Faust processes streams of data forming pipelines. Sometimes steps in the pipeline require synchronization, but instead of using mutexes, a better solution is to have one of the workers elected as the leader.

An example of such an application is a news crawler. We can elect one of the workers to be the leader, and the leader maintains all subscriptions (the sources to crawl), then periodically tells the other workers in the cluster to process them.

To demonstrate this we implement a straightforward example where we elect one of our workers as the leader. This leader then periodically sends out random greetings to be printed out by available workers.

Application

As we did in the Tutorial: Count page views tutorial, we first define your application.

Create a module named leader.py:

# examples/leader.py

import faust

app = faust.App(
    'leader-example',
    broker='kafka://localhost:9092',
    value_serializer='raw',
)

Greetings Agent

Next we define the say agent that will get greetings from the leader and print them out to the console.

Create the agent:

@app.agent()
async def say(greetings):
    async for greeting in greetings:
        print(greeting)

See also

Leader Timer

Now define a timer with the on_leader flag enabled so it only executes on the leader.

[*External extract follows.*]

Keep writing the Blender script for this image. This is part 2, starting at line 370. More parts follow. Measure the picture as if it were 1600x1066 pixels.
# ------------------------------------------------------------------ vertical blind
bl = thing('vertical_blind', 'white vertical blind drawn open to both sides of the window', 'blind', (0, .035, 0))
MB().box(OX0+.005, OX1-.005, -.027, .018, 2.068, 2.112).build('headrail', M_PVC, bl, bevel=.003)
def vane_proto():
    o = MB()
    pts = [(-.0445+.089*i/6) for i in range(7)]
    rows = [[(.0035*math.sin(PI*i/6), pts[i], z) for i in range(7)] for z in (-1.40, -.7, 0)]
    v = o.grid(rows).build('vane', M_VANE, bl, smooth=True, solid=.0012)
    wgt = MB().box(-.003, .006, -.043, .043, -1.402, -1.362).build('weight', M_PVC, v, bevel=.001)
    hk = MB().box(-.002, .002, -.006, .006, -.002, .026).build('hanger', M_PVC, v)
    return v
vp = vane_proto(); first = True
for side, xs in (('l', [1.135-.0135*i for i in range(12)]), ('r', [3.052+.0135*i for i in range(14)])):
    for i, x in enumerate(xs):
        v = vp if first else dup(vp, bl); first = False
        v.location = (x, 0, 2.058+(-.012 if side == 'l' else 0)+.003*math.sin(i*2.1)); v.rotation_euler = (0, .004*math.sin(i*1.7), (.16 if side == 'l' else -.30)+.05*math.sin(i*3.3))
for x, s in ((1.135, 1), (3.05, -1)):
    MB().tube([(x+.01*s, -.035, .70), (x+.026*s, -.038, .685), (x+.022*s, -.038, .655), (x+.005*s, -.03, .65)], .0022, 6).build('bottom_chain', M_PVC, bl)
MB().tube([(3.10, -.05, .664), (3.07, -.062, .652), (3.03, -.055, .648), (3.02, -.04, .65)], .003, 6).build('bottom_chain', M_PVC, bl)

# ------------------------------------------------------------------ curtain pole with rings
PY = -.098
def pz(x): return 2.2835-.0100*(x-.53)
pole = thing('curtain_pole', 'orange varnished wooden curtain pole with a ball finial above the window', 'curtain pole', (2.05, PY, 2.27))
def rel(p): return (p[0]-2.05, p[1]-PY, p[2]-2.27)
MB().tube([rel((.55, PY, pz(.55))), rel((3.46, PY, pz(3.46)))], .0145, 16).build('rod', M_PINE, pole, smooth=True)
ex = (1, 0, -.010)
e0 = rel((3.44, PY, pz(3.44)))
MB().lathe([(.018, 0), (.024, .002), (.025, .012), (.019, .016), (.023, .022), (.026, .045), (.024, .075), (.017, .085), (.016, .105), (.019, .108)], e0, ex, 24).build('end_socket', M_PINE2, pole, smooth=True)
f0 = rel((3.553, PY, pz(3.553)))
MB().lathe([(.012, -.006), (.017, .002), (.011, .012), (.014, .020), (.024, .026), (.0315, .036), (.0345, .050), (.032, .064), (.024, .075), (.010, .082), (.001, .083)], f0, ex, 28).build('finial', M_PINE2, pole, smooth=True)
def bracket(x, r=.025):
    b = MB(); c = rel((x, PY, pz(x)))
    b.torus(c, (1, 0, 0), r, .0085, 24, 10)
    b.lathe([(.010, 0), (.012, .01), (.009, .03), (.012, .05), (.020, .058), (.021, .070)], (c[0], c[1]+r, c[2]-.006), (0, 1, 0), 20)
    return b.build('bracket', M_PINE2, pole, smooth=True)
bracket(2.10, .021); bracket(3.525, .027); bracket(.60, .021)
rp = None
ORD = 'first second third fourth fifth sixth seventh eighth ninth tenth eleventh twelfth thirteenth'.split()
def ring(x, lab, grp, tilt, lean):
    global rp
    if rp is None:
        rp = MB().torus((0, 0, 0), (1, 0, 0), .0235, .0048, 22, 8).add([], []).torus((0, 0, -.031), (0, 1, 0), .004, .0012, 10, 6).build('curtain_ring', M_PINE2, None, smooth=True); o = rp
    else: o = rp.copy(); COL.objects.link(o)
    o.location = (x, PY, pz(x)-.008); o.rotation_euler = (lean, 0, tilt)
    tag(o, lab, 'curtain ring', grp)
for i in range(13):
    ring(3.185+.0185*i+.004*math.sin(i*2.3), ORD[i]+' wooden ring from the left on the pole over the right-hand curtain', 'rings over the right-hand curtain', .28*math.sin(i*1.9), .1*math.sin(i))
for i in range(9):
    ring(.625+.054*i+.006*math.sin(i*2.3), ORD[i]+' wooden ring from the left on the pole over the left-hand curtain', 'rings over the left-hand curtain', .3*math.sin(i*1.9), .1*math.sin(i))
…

The timer will periodically send out a random greeting, to be printed by one of the workers in the cluster.

Create the leader timer:

import random

@app.timer(2.0, on_leader=True)
async def publish_greetings():
    print('PUBLISHING ON LEADER!')
    greeting = str(random.random())
    await say.send(value=greeting)

Note

The greeting could be picked up by the agent say on any one of the running instances.

Starting Kafka

To run the project you first need to start Zookeeper and Kafka.

Start Zookeeper:

$ $KAFKA_HOME/bin/zookeeper-server-start $KAFKA_HOME/etc/kafka/zookeeper.properties

Then start Kafka:

$ $KAFKA_HOME/bin/kafka-server-start $KAFKA_HOME/etc/kafka/server.properties

Starting the Faust worker

Start the Faust worker, similarly to how we do it in the Quick Start tutorial:

$ faust -A leader worker -l info --web-port 6066

Let’s start two more workers in different terminals on the same machine:

$ faust -A leader worker -l info --web-port 6067
$ faust -A leader worker -l info --web-port 6068

Seeing things in Action

Next try to arbitrary shut down (Control-c) some of the workers, to see how the leader stays at just one worker - electing a new leader upon killing a leader – and to see the greetings printed by the workers.